Efforts to rein in “the big tech oligarchy” which tend toward duplication of massive alternative platforms and government regulation are essentially going in the opposite direction of what is necessary and possible. Creating multiple niche ecosystems, backed by paid subscriptions, that connect to one another is not irreducibly complex and it is simply not possible, under present law, to “deplatform” all these alternatives without facing legal consequences.
Our platform, called “Upadaria”, will not allow bigotry or hate speech, it envisioned as a user funded niche community that caters to social conservatives of a Judeo-Christian worldview in a positive and life-affirming manner, being more for something that against anything or anyone who may not fit such a profile.
What we are aiming for, partially through our own development of multiple niche communities, is the proliferation of diverse, user-backed communities connected to a free, pluralistic, and decentralized, alternative digital ecosystem and digital commons. No, in such a network, there won’t be space for the intolerant, hateful, and racist “communities” whom no other community of decent people wants to connect to.

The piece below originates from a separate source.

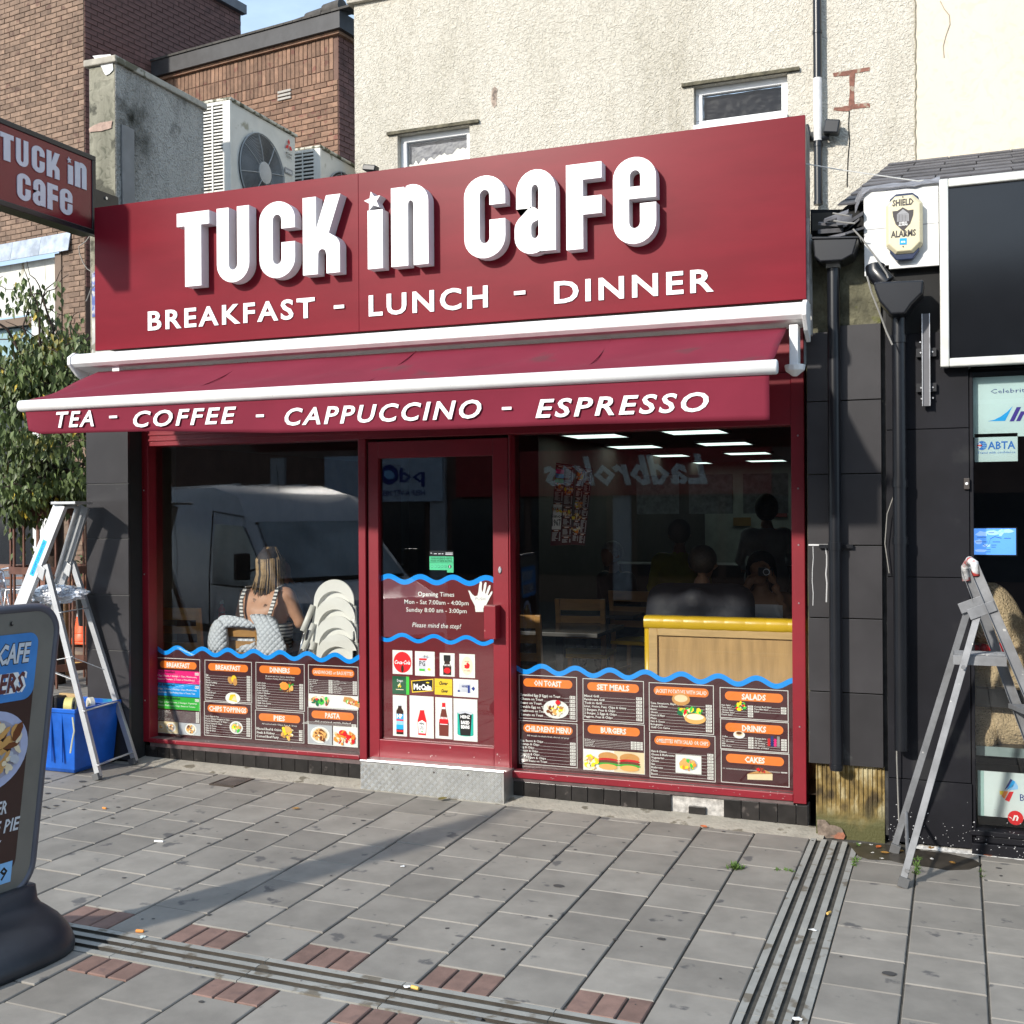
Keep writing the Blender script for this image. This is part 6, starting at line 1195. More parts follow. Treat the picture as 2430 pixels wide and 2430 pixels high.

Let the hateful and intolerant build their own things, the market won’t support them and no platform should be compelled to host them.
The “problem” isn’t ideological and it isn’t the “censorship” of actual intolerance. The main problem is a digital commons and digital ecosystem with a small group of major market leaders that cannot be sensitive to user needs and wants because their platforms aren’t user backed. But the solution is to build alternatives that are not irreducibly complex and that cater to niche communities while enabling interconnectedness among those user-backed communities through a decentralized ecosystem.
Our response is to build an alternative platform that is user backed, but definitely not welcoming of actual hatred or bigotry, and that caters to its users as a niche community based on predefined common standards and goals.